Our Economy Is Suffering From Structural Weakness- Prez Akufo-Addo


President Akufo-Addo has indicated that the Ghana’s economy is currently suffering from another structural weakness, which must be addressed with urgency.

According to him, Ghana has the second largest economy in West Africa, but with the lowest tax-to-GDP ratio of some twelve percent (12%), within the context of an average of eighteen percent (18%) in the ECOWAS Region.

“It is essential for our future, if we are to realize our goal of a Ghana Beyond Aid, that we make rapid strides to meet the eighteen percent (18%) and even higher target, to strengthen our self-reliance and our capacity to finance our development”.

President Akufo-Addo who said this when speaking at the 38th National Farmers Day Celebration in Koforidua, the Eastern Regional capital added that “It is in this light that I am calling strongly for support for the measures that the Minister for Finance outlined in the budget proposals, which will enhance significantly revenue mobilization. It should be obvious to all of us by now that we can only rely on ourselves to build the Ghana we want”.

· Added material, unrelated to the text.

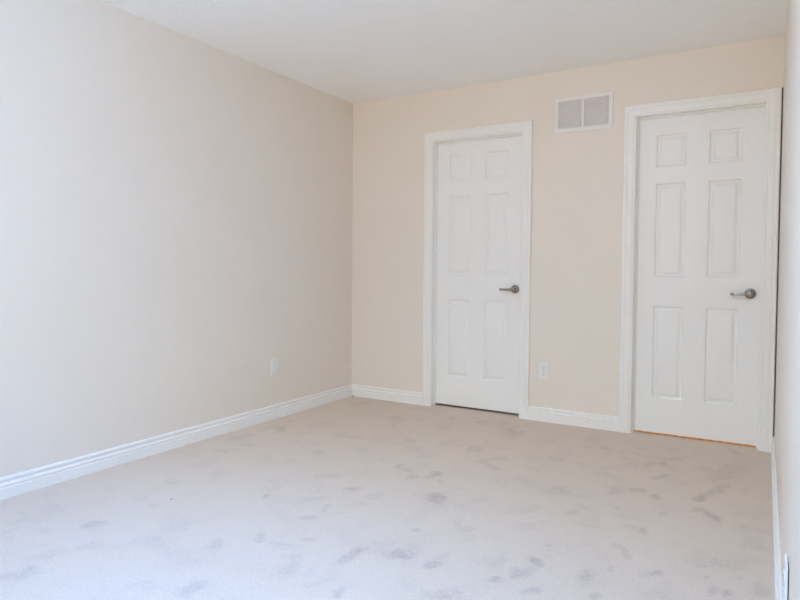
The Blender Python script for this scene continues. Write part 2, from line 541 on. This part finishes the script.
# ---- six panel doors
def rect_ring(x0, x1, z0, z1, d, y):
    return [(x0 + d, y, z0 + d), (x1 - d, y, z0 + d), (x1 - d, y, z1 - d), (x0 + d, y, z1 - d)]

def leaf_bm(L_, R_, Z0, Z1, yf, yb):
    bm = bmesh.new()
    wdt = R_ - L_
    xs = [L_, L_ + 0.110, L_ + 0.292, L_ + 0.412, L_ + 0.594, R_]
    xs[3] = L_ + wdt - (0.594 - 0.412) - 0.117
    xs[4] = L_ + wdt - 0.117
    zs = [Z0, 0.238, 0.840, 1.029, 1.634, 1.738, 1.946, Z1]
    def quad(a):
        bm.faces.new([bm.verts.new(p) for p in a])
    for i in range(5):
        for j in range(7):
            x0, x1, z0, z1 = xs[i], xs[i + 1], zs[j], zs[j + 1]
            if i in (1, 3) and j in (1, 3, 5):
                # moulded edge, sunk margin, sloped raised field
                prof = [(0, 0), (0.002, 0.0005), (0.005, 0.0050), (0.008, 0.0100), (0.0125, 0.0112), (0.0165, 0.0105), (0.031, 0.0030), (0.034, 0.0010), (0.036, 0.0008)]
                rings = [rect_ring(x0, x1, z0, z1, d, yf + s) for d, s in prof]
                vs_ = [[bm.verts.new(p) for p in r] for r in rings]
                for a, b in zip(vs_, vs_[1:]):
                    for k in range(4):
                        bm.faces.new((a[k], a[(k + 1) % 4], b[(k + 1) % 4], b[k]))
                bm.faces.new(vs_[-1])
            else:
                quad([(x0, yf, z0), (x1, yf, z0), (x1, yf, z1), (x0, yf, z1)])
    bmesh.ops.remove_doubles(bm, verts=bm.verts, dist=1e-5)
    # close the slab: edges and back
    be = [e_ for e_ in bm.edges if e_.is_boundary]
    r = bmesh.ops.extrude_edge_only(bm, edges=be)
    nv = [g for g in r['geom'] if isinstance(g, bmesh.types.BMVert)]
    for v in nv:
        v.co.y = yb
    bmesh.ops.contextual_create(bm, geom=[e_ for e_ in bm.edges if e_.is_boundary])
    return bm

def lever(cx, cz, yf, parent):
    h = obj('door_handle', lathe(bmesh.new(), (cx, yf, cz), (0, -1, 0),
            [(0.0315, -0.0005), (0.0320, 0.003), (0.0310, 0.006), (0.0270, 0.0085), (0.0225, 0.0095), (0.0215, 0.0080),
             (0.0195, 0.0095), (0.0160, 0.0125), (0.0135, 0.0150), (0.012, 0.016)], 40), NICKEL, parent, smooth=35,
            origin=(cx, yf, cz))
    h['label'] = 'satin nickel lever handle with a round rose'
    bm = bmesh.new()
    lathe(bm, (cx, yf, cz), (0, -1, 0), [(0.0105, 0.010), (0.0105, 0.034), (0.0125, 0.040), (0.0140, 0.046), (0.0140, 0.054), (0.0115, 0.059), (0.006, 0.0605)], 28)
    pts, rad = [], []
    for k in range(15):
        t = k / 14
        pts.append((cx - 0.006 - 0.080 * t, yf - 0.050 - 0.003 * math.sin(math.pi * t), cz - 0.002 - 0.0015 * t))
        rad.append(0.0105 - 0.0030 * min(1, t * 1.3))
    tube(bm, pts, rad, 16, 0.85)
    x1, y1 = pts[-1][0], pts[-1][1]
    lathe(bm, (x1 + 0.002, y1, cz - 0.0035), (-1, 0, 0), [(0.0060, 0.0), (0.0085, 0.003), (0.0100, 0.008), (0.0100, 0.013), (0.0085, 0.018), (0.004, 0.021)], 20)
    obj('lever', bm, NICKEL, h, smooth=40)
    return h

def door(name, d, zb, hx, hz, label):
    root = tag(empty(name, ((d['jl'] + d['jr']) / 2, 0, 0)), label, 'door', kind='structure')
    yf, yb = 0.050, 0.085
    lf = obj('door_panel', leaf_bm(d['jl'] + 0.002, d['jr'] - 0.002, zb, d['jt'] - 0.003, yf, yb), DOORM, root, smooth=30)
    j = bmesh.new()
    box(j, d['jl'] - 0.018, d['jl'], -0.0005, WT, -0.01, d['jt'] + 0.018)
    box(j, d['jr'], d['jr'] + 0.018, -0.0005, WT, -0.01, d['jt'] + 0.018)
    box(j, d['jl'], d['jr'], -0.0005, WT, d['jt'], d['jt'] + 0.018)
    obj('door_jamb', j, TRIM, root)
    j = bmesh.new()
    s = 0.009
    box(j, d['jl'], d['jl'] + s, 0.032, 0.0485, -0.005, d['jt'])
    box(j, d['jr'] - s, d['jr'], 0.032, 0.0485, -0.005, d['jt'])
    box(j, d['jl'] + s, d['jr'] - s, 0.032, 0.0485, d['jt'] - s, d['jt'])
    obj('door_stop', j, TRIM, root)
    obj('door_casing', casing_bm(d), TRIM, root, smooth=25)
    lever(hx, hz, yf, root)
    return root
door('door_1', D1, 0.018, -1.638, 0.929, 'narrower white six-panel door left of the wall vent with a lever handle')
door('door_2', D2, 0.0125, -0.144, 0.934, 'white six-panel door at the right corner with warm light showing under it')

# ---- what lies beyond the doors: a dark closet and a lit hallway
bm = bmesh.new()
cx0, cx1, cy1 = -2.9, -1.30, 0.75
box(bm, cx0, cx0 + 0.02, WT, cy1, -0.03, H)
box(bm, cx1 - 0.02, cx1, WT, cy1, -0.03, H)
box(bm, cx0, cx1, cy1, cy1 + 0.02, -0.03, H)
box(bm, cx0, cx1, WT, cy1, H, H + 0.1)
tag(obj('wall_closet', bm, PAINT), 'walls of the dark closet behind the narrower left door', 'wall', kind='structure')
tag(obj('floor_closet', box(bmesh.new(), cx0, cx1, 0.055, cy1, -0.03, -0.001), CARPETM),
    'carpet of the dark closet behind the narrower left door', 'floor', kind='structure')
bm = bmesh.new()
hx0, hx1, hy1 = -1.28, 0.5, 1.6
box(bm, hx0, hx0 + 0.02, WT, hy1, -0.03, H)
box(bm, hx1 - 0.02, hx1, WT, hy1, -0.03, H)
box(bm, hx0, hx1, hy1, hy1 + 0.02, -0.03, H)
box(bm, hx0, hx1, WT, hy1, H, H + 0.1)
box(bm, WT, hx1, WT - 0.02, WT, -0.03, H)
tag(obj('wall_hallway', bm, PAINT), 'walls of the lit hallway behind the right door', 'wall', kind='structure')
tag(obj('floor_hallway', box(bmesh.new(), hx0, hx1, 0.056, hy1, -0.03, 0.002), WOOD),
    'orange hardwood hallway floor glimpsed under the right door', 'floor', kind='structure')
hl = tag(empty('unseen_ceiling_light', (-0.05, 0.60, H)), 'round warm ceiling light in the hallway behind the right door', 'ceiling light')
obj('base', lathe(bmesh.new(), (-0.05, 0.60, H), (0, 0, -1), [(0.13, 0.0), (0.13, 0.02), (0.12, 0.025)]), TRIM, hl)
obj('lamp_shade', lathe(bmesh.new(), (-0.05, 0.60, H), (0, 0, -1), [(0.12, 0.025), (0.118, 0.05), (0.09, 0.08), (0.04, 0.095), (0.005, 0.1)]),
    glow_mat((1.0, 0.80, 0.42), 80.0), hl, smooth=True)

# ================================================================ THE THINGS
# ---- flush ceiling light added out of view to fill the room with light
LX, LY = -1.20, -3.55
cl = tag(empty('unseen_ceiling_light', (LX, LY, H)), 'added round ceiling light, out of view, that fills the bedroom with light', 'ceiling light')
obj('base', lathe(bmesh.new(), (LX, LY, H), (0, 0, -1), [(0.15, 0.0), (0.15, 0.018), (0.14, 0.024)], 40), TRIM, cl, smooth=30)
sh = obj('lamp_shade', lathe(bmesh.new(), (LX, LY, H), (0, 0, -1), [(0.135, 0.024), (0.13, 0.045), (0.105, 0.068), (0.06, 0.08), (0.005, 0.085)], 40),
         glow_mat(FILL_LAMP_COLOR, FILL_LAMP), cl, smooth=True)

# ---- return air vent high between the doors
VX0, VX1, VZ0, VZ1 = -1.350, -0.957, 2.013, 2.255
vt = tag(empty('wall_vent', ((VX0 + VX1) / 2, 0, VZ0)), 'white louvred air vent high on the end wall between the doors', 'vent')
bm = bmesh.new()
bw = 0.029
def frame_face(x0, x1, z0, z1):
    prof = [(0.0, 0.0), (0.0, 0.0035), (0.003, 0.007), (bw - 0.003, 0.0085), (bw, 0.0065), (bw, 0.0)]
    vs_ = [[bm.verts.new(p) for p in rect_ring(x0, x1, z0, z1, d, -t)] for d, t in prof]
    vs_.append(vs_[0])
    for a, b in zip(vs_, vs_[1:]):
        for k in range(4):
            bm.faces.new((a[k], a[(k + 1) % 4], b[(k + 1) % 4], b[k]))
frame_face(VX0, VX1, VZ0, VZ1)
xm = (VX0 + VX1) / 2 - 0.002
box(bm, xm - 0.008, xm + 0.008, -0.0065, -0.0006, VZ0 + bw - 0.001, VZ1 - bw + 0.001)
obj('frame', bm, VENTM, vt, smooth=30)
b = obj('backing', box(bmesh.new(), VX0 + bw - 0.001, VX1 - bw + 0.001, -0.0012, -0.0003, VZ0 + bw - 0.001, VZ1 - bw + 0.001), DUCT, vt)
for x0, x1 in ((VX0 + bw, xm - 0.008), (xm + 0.008, VX1 - bw)):
    bm = bmesh.new()
    n = 20
    hgt = (VZ1 - VZ0 - 2 * bw)
    for k in range(n):
        zc = VZ0 + bw + hgt * (k + 0.5) / n
        # pressed blade tilted downwards, open side below
        t = 0.0006
        pr = [(-0.0022, zc + 0.0040), (-0.0052, zc - 0.0030), (-0.0052 + t, zc - 0.0036), (-0.0022 + t * 0.6, zc + 0.0034)]
        loft(bm, [[(x0 + 0.0004, y, z) for y, z in pr], [(x1 - 0.0004, y, z) for y, z in pr]])
    g = obj('louver_grille', bm, VENTM, vt)
for x, z in ((VX0 + 0.012, (VZ0 + VZ1) / 2), (VX1 - 0.012, (VZ0 + VZ1) / 2)):
    obj('screw', lathe(bmesh.new(), (x, -0.0075, z), (0, -1, 0), [(0.0035, -0.001), (0.0035, 0.0008), (0.002, 0.0016)], 14), VENTM, vt, smooth=True)

# ---- wall plates
def plate(bm, org, ux, nx, w, h, t, gap=0.0):
    """bevelled cover plate centred on org; ux along the wall, nx out of the wall"""
    o_, ux, nx, z = Vector(org), Vector(ux), Vector(nx), Vector((0, 0, 1))
    rings = []
    for ins, d in ((0.0015, gap), (0.0, gap + 0.0008), (0.0, t - 0.0025), (0.0012, t - 0.0008), (0.004, t)):
        a, b = w / 2 - ins, h / 2 - ins
        rings.append([o_ + ux * (sx_ * a) + z * (sz * b) + nx * d for sx_, sz in ((-1, -1), (1, -1), (1, 1), (-1, 1))])
    return loft(bm, rings)

def slab(bm, org, ux, nx, cx, cz, w, h, d0, d1, rnd=0.0, seg=6):
    o_, ux, nx, z = Vector(org), Vector(ux), Vector(nx), Vector((0, 0, 1))
    pts = []
    r = min(rnd, w / 2 - 1e-4, h / 2 - 1e-4)
    for sx_, sz, a0 in ((1, 1, 0), (-1, 1, 90), (-1, -1, 180), (1, -1, 270)):
        for k in range(seg + 1 if r > 0 else 1):
            a = math.radians(a0 + 90 * k / seg)
            pts.append((cx + sx_ * (w / 2 - r) + r * math.cos(a) if r > 0 else cx + sx_ * w / 2,
                        cz + sz * (h / 2 - r) + r * math.sin(a) if r > 0 else cz + sz * h / 2))
    return loft(bm, [[o_ + ux * px + z * pz + nx * d for px, pz in pts] for d in (d0, d1)])

def duplex(org, ux, nx, w, h, t, label, gap=0.0):
    root = tag(empty('wall_outlet', org), label, 'outlet')
    obj('cover_plate', plate(bmesh.new(), org, ux, nx, w, h, t, gap), PLASTIC, root, smooth=25)
    if gap:
        obj('gap_shade_box', slab(bmesh.new(), org, ux, nx, 0, 0, w * 0.7, h * 0.75, 0, gap + 0.001), DARK, root)  # spacer coloured near black to paint the shade in the gap
    for cz in (0.0205, -0.0205):
        r = obj('receptacle', slab(bmesh.new(), org, ux, nx, 0, cz, 0.034, 0.029, t - 0.002, t + 0.0022, 0.011), PLASTIC, root, smooth=30,
                origin=Vector(org) + Vector((0, 0, cz)))
        bm = bmesh.new()
        slab(bm, org, ux, nx, -0.0065, cz + 0.004, 0.0022, 0.0085, t + 0.0016, t + 0.0026)
        slab(bm, org, ux, nx, 0.0065, cz + 0.004, 0.0022, 0.0070, t + 0.0016, t + 0.0026)
        slab(bm, org, ux, nx, 0, cz - 0.0075, 0.0052, 0.0052, t + 0.0016, t + 0.0026, 0.0025)
        obj('slots', bm, DARK, r)
    obj('screw', lathe(bmesh.new(), Vector(org) + Vector(nx) * t, nx, [(0.0034, -0.001), (0.0034, 0.0006), (0.002, 0.0012)], 14), STEEL, root, smooth=True)
    return root
duplex((-1.400, 0, 0.356), (1, 0, 0), (0, -1, 0), 0.076, 0.124, 0.0062,
       'white double socket outlet on the end wall between the two doors')
duplex((0, -2.49, 0.300), (0, 1, 0), (-1, 0, 0), 0.076, 0.126, 0.0085,
       'white outlet low on the right wall, seen edge on', gap=0.0025)

org = (-W, -0.947, 0.3665)
sw = tag(empty('wall_plate', org), 'white wall plate with a tall rectangular insert low on the left wall', 'wall plate')
obj('cover_plate', plate(bmesh.new(), org, (0, 1, 0), (1, 0, 0), 0.086, 0.124, 0.0065), PLASTIC, sw, smooth=25)
bm = bmesh.new()
slab(bm, org, (0, 1, 0), (1, 0, 0), 0, 0, 0.036, 0.070, 0.005, 0.0095, 0.002)
ins = obj('insert', bm, PLASTIC, sw, smooth=30)
for cz in (0.048, -0.048):
    obj('screw', lathe(bmesh.new(), (-W + 0.0065, -0.947, 0.3675 + cz), (1, 0, 0), [(0.0030, -0.001), (0.0030, 0.0005), (0.002, 0.0010)], 14), PLASTIC, sw, smooth=True)

# ---- a dark bit of lint on the carpet, and one in the left corner
def lint(x, y, s, label, seed):
    bm = bmesh.new()
    bmesh.ops.create_icosphere(bm, subdivisions=2, radius=s)
    for v in bm.verts:
        v.co *= 1 + 0.5 * noise.noise(v.co * 160 + Vector((seed, 0, 0)))
        v.co.z *= 0.55
        v.co += Vector((x, y, s * 0.45))
    tag(obj('lint_ball', bm, LINT, smooth=True, origin=(x, y, 0)), label, 'lint')
lint(-2.389, -2.367, 0.0048, 'tiny dark bit of lint lying on the open carpet near the left wall', 1)
lint(-3.020, -0.030, 0.008, 'tiny dark bit of lint in the far left corner at the baseboards', 7)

Speaking further, he called on Ghanaians, in these difficult times, to support these fiscal measures that the Government has proposed for approval by Parliament, to enable us to achieve the goal of restoring macroeconomic stability and promoting inclusive growth, whilst protecting the poor.

He also appealed to Organised Labour, to help the government to build a strong Ghanaian economy, to continue its dialogue with its Social Partners to find rapidly an acceptable solution to the ongoing salary negotiations, a solution that is realistic and fair.

He added that the 2023 Budget presented to Parliament by the Minister for Finance seeks to address these economic challenges through several very difficult, but necessary measures.

“These measures include a debt operation to address our fiscal and debt sustainability concerns. Debt operations alone will not be enough to address the debt sustainability concerns,” he stated.

He also noted that “it’s for this reason why we are complementing the debt operations with fiscal adjustments, through improvement in revenue collection and expenditure rationalization measures, to promote debt and fiscal sustainability. This is why the Minister for Finance outlined several revenue and expenditure measures for the consideration and approval of Parliament”.

He added that these revenue measures include a proposed increase in VAT rate by 2.5%, the review of the e-Levy rate from 1.5 percent to 1 percent and removal of the one hundred cedis (GH¢100) threshold; removal of selected VAT exemptions; implementation of the VAT e-invoicing system; revision of selected excise taxes; complete removal of discount on benchmark values; implementation of the unified property rate collection; and review of the National Fiscal Stabilisation Levy (NFSL) to include all entities which are critical in supporting the fiscal consolidation process”.

President Akufo-Addo also outlined that the fiscal adjustment envisaged is not only on the revenue side but also on the expenditure side.

He said Government is proposing significant expenditure rationalization measures, including a lowering of the cap on transfers to earmarked funds from 25 percent to 17.5 percent; a review of Government flagship programs to reflect relevance, promote efficiency, and ensure value for money; continuing with the thirty percent (30%) cut in the salaries of him and his appointees, to manage the public sector wage negotiations and hiring within budgetary constraints; and integrate the public procurement approval processes with GIFMIS and budget allocation.

He said other key public expenditure measures seek to demonstrate the government’s burden-sharing in addressing the economic challenges facing us.

He concluded that his government is optimistic that all these fiscal measures, together with the debt operations and the implementation of key structural reforms will eliminate the structural bottlenecks in the economy outlined in the 2023 Budget, which will go a long way to address the economic challenges.